» **RAW DATA**:
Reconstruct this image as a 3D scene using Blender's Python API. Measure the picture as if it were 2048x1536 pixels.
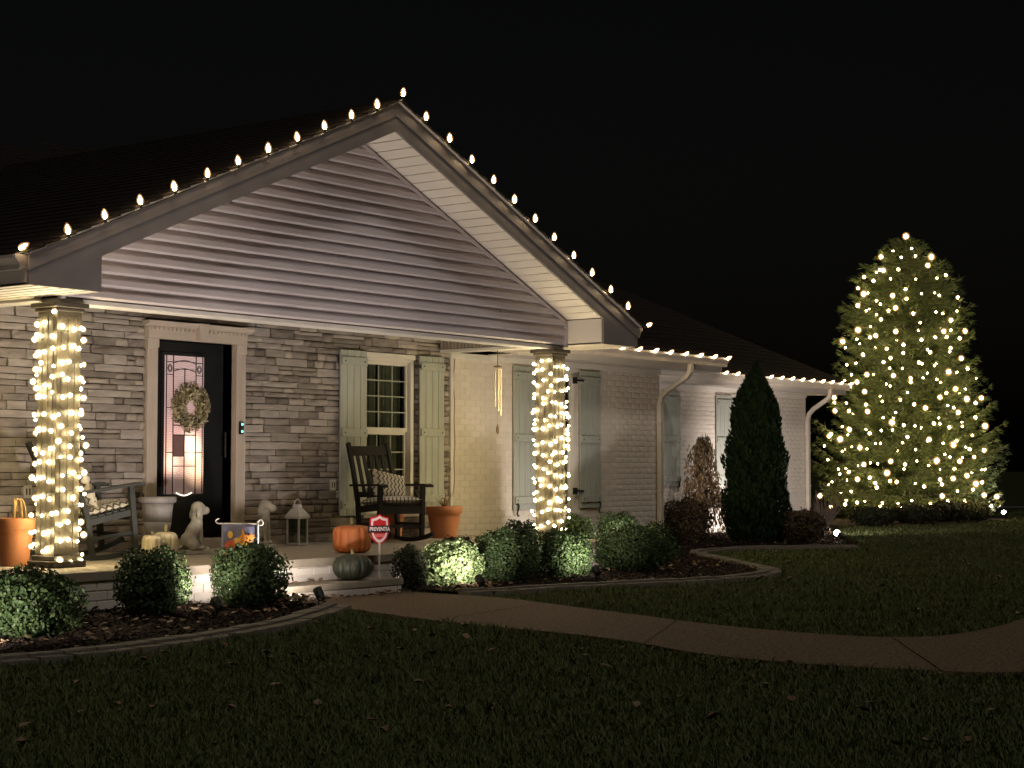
import bpy, math, random
import numpy as np
from mathutils import Vector, Matrix, Euler

random.seed(7)
RNG = np.random.default_rng(11)
scene = bpy.context.scene
for o in list(bpy.data.objects):
    bpy.data.objects.remove(o)
R = math.radians
PI = math.pi

# ------------------------------------------------------------------ camera, sky, fill sun, exposure
CAM = Vector((-12.656, -10.964, 1.242))
YAW, PITCH = 0.9246, 0.0488
cam_d = bpy.data.cameras.new('camera')
cam_d.sensor_width = 36.0
cam_d.lens = 3432.5 / 2048 * 36.0
cam_d.clip_start = 0.1
cam_d.clip_end = 900
cam = bpy.data.objects.new('camera', cam_d)
scene.collection.objects.link(cam)
cam.location = CAM
cam.rotation_euler = (PI / 2 + PITCH, 0, -YAW)
scene.camera = cam

world = bpy.data.worlds.new('World')
scene.world = world
world.use_nodes = True
wn = world.node_tree.nodes
wn.clear()
w_out = wn.new('ShaderNodeOutputWorld')
w_bg = wn.new('ShaderNodeBackground')
w_sky = wn.new('ShaderNodeTexSky')
w_sky.sky_type = 'NISHITA'
w_sky.sun_disc = False
w_sky.sun_elevation = R(28)
w_sky.sun_rotation = R(215)
w_sky.dust_density = 6.0
w_sky.air_density = 0.6
w_bg.inputs['Strength'].default_value = 0.0015
w_mix = wn.new('ShaderNodeMix')
w_mix.data_type = 'RGBA'
w_mix.blend_type = 'MULTIPLY'
w_mix.inputs[0].default_value = 1.0
w_mix.inputs[7].default_value = (1.0, 0.72, 0.45, 1)
world.node_tree.links.new(w_sky.outputs[0], w_mix.inputs[6])
world.node_tree.links.new(w_mix.outputs[2], w_bg.inputs['Color'])
world.node_tree.links.new(w_bg.outputs[0], w_out.inputs['Surface'])

fill_sun_d = bpy.data.lights.new('fill_sun', 'SUN')  # added ambient fill that lifts the lawn and facade
fill_sun_d.energy = 0.36
fill_sun_d.angle = R(8)
fill_sun_d.color = (1.0, 0.95, 0.88)
fill_sun = bpy.data.objects.new('fill_sun', fill_sun_d)
fill_sun.rotation_euler = (R(38), 0, R(-20))
scene.collection.objects.link(fill_sun)

vs = scene.view_settings
vs.view_transform = 'Standard'
vs.look = 'None'
vs.exposure = 0.3
vs.gamma = 1.0
vs.use_curve_mapping = False
scene.cycles.use_denoising = True
scene.cycles.max_bounces = 6
scene.cycles.diffuse_bounces = 3
scene.cycles.glossy_bounces = 3
scene.cycles.transparent_max_bounces = 8
scene.cycles.sample_clamp_indirect = 4.0
scene.cycles.caustics_reflective = False
scene.cycles.caustics_refractive = False

COL = scene.collection

# ------------------------------------------------------------------ materials
MATS = {}


def M(name, col, col2=None, rough=0.6, scale=6.0, detail=4.0, bump=0.0, bscale=60.0, spec=0.5, metal=0.0,
      island=False, objrand=False, emit=None, estr=0.0, coord='pos', stretch=None, sharp=(0.35, 0.65)):
    m = bpy.data.materials.new(name)
    m.use_nodes = True
    nt = m.node_tree
    b = nt.nodes['Principled BSDF']
    L = nt.links.new
    b.inputs['Roughness'].default_value = rough
    b.inputs['Metallic'].default_value = metal
    b.inputs['Specular IOR Level'].default_value = spec
    c1 = (*col, 1)
    geo = nt.nodes.new('ShaderNodeNewGeometry')
    tc = nt.nodes.new('ShaderNodeTexCoord')
    vec = geo.outputs['Position'] if coord == 'pos' else tc.outputs['Object']
    if stretch:
        mp = nt.nodes.new('ShaderNodeMapping')
        mp.inputs['Scale'].default_value = stretch
        L(vec, mp.inputs['Vector'])
        vec = mp.outputs['Vector']
    if col2 is not None:
        c2 = (*col2, 1)
        mix = nt.nodes.new('ShaderNodeMix')
        mix.data_type = 'RGBA'
        mix.inputs[6].default_value = c1
        mix.inputs[7].default_value = c2
        if island:
            L(geo.outputs['Random Per Island'], mix.inputs[0])
        else:
            nz = nt.nodes.new('ShaderNodeTexNoise')
            nz.inputs['Scale'].default_value = scale
            nz.inputs['Detail'].default_value = detail
            L(vec, nz.inputs['Vector'])
            rmp = nt.nodes.new('ShaderNodeMapRange')
            rmp.inputs['From Min'].default_value = sharp[0]
            rmp.inputs['From Max'].default_value = sharp[1]
            L(nz.outputs['Fac'], rmp.inputs['Value'])
            src = rmp.outputs[0]
            if objrand:
                oi = nt.nodes.new('ShaderNodeObjectInfo')
                ad = nt.nodes.new('ShaderNodeMath')
                ad.operation = 'MULTIPLY_ADD'
                ad.inputs[1].default_value = 0.38
                L(src, ad.inputs[0])
                mu = nt.nodes.new('ShaderNodeMath')
                mu.operation = 'MULTIPLY'
                mu.inputs[1].default_value = 0.7
                L(oi.outputs['Random'], mu.inputs[0])
                L(mu.outputs[0], ad.inputs[2])
                src = ad.outputs[0]
            L(src, mix.inputs[0])
        L(mix.outputs[2], b.inputs['Base Color'])
    else:
        b.inputs['Base Color'].default_value = c1
    if bump:
        n2 = nt.nodes.new('ShaderNodeTexNoise')
        n2.inputs['Scale'].default_value = bscale
        n2.inputs['Detail'].default_value = 5
        L(vec, n2.inputs['Vector'])
        bp = nt.nodes.new('ShaderNodeBump')
        bp.inputs['Strength'].default_value = bump
        bp.inputs['Distance'].default_value = 0.01
        L(n2.outputs['Fac'], bp.inputs['Height'])
        L(bp.outputs[0], b.inputs['Normal'])
    if emit:
        b.inputs['Emission Color'].default_value = (*emit, 1)
        b.inputs['Emission Strength'].default_value = estr
    MATS[name] = m
    return m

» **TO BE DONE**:
Write out nothing but the lines from the start of the data through the line with "scene.camera = cam". Leave out the pictures.

» **OUTPUT OF THE EXERCISE**:
Reconstruct this image as a 3D scene using Blender's Python API. Measure the picture as if it were 2048x1536 pixels.
import bpy, math, random
import numpy as np
from mathutils import Vector, Matrix, Euler

random.seed(7)
RNG = np.random.default_rng(11)
scene = bpy.context.scene
for o in list(bpy.data.objects):
    bpy.data.objects.remove(o)
R = math.radians
PI = math.pi

# ------------------------------------------------------------------ camera, sky, fill sun, exposure
CAM = Vector((-12.656, -10.964, 1.242))
YAW, PITCH = 0.9246, 0.0488
cam_d = bpy.data.cameras.new('camera')
cam_d.sensor_width = 36.0
cam_d.lens = 3432.5 / 2048 * 36.0
cam_d.clip_start = 0.1
cam_d.clip_end = 900
cam = bpy.data.objects.new('camera', cam_d)
scene.collection.objects.link(cam)
cam.location = CAM
cam.rotation_euler = (PI / 2 + PITCH, 0, -YAW)
scene.camera = cam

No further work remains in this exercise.